Group Composition

  • The group composition can critically affect the group dynamics and outcome of a focus group. How to form a group has to be considered in relation to the research topic.
  • Once a focus group session has started, it is difficult to control and change its dynamics is hardly controlled and altered. If group members are incompatible with each other, useful data may not be produced.
  • Purposeful sampling for making appropriate group composition at the planning stage is a must to partially control the unwanted silence or uncomfortable conflicts of group members.
  • Participants in a focus group are preferably homogenous in terms of status or power to achieve compatibility, such as educational level, social class, gender, occupation, age, race or ethnicity, marital status, family composition, etc (Morgan and Krueger, 1998 :59).
  • Power politics or unequal status between group members can lead to the domination of some participants (Carey and Asbury, 2012:42).

Recruitment: Strangers or Acquaintances?

Although a group of acquaintances appears to be easier to manage, Morgan (1998) warns that there are several problems when interviewing acquaintances in a group.

  1. Problem of Confidentiality
    The presence of acquaintances would limit confidentiality, because the information or opinions share may have later consequences.

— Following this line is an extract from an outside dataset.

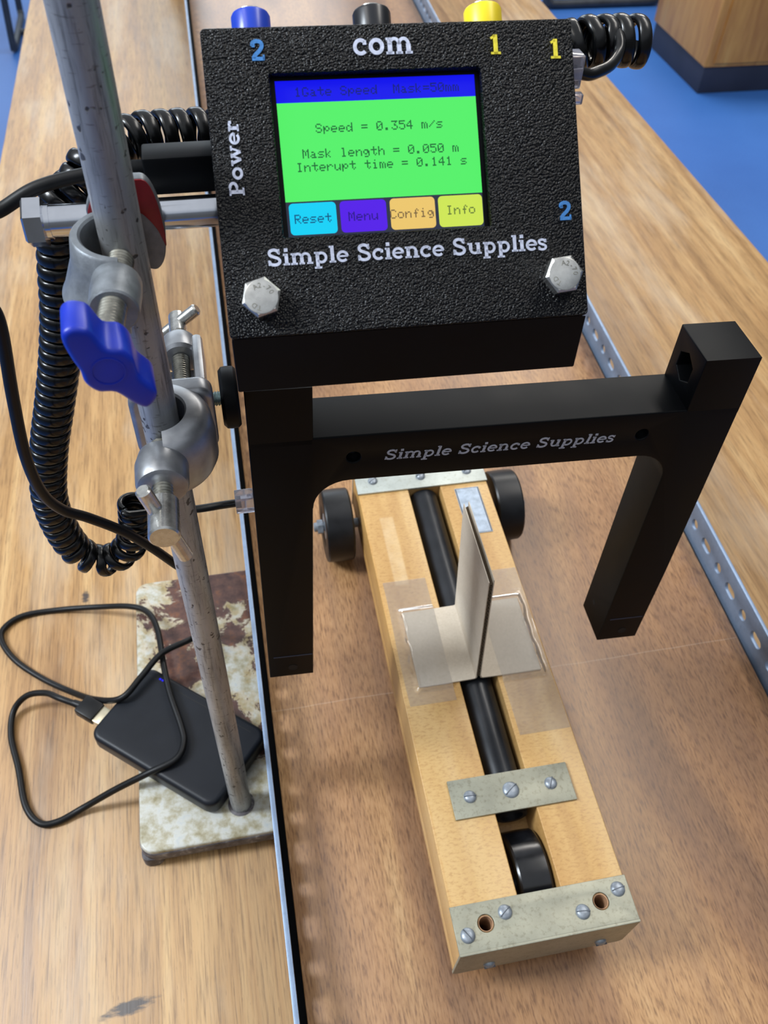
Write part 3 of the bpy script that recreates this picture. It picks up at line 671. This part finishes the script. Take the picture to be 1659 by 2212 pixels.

    Student participants may feel uncomfortable of speaking 
    openly about their discontent of certain school policies 
    in front of other students, because there is a possibility
    that such comments would be leaked out to teachers or
    other schoolmates.
  2. Private conversation ruining group atmosphere
    There is a possibility when some participants turn to have private conversations on their own, or even ‘just share glances and giggles that make others feel left out’ (Morgan, 1998:67). This would ruin the atmosphere for an open and dialogical discussion between group members.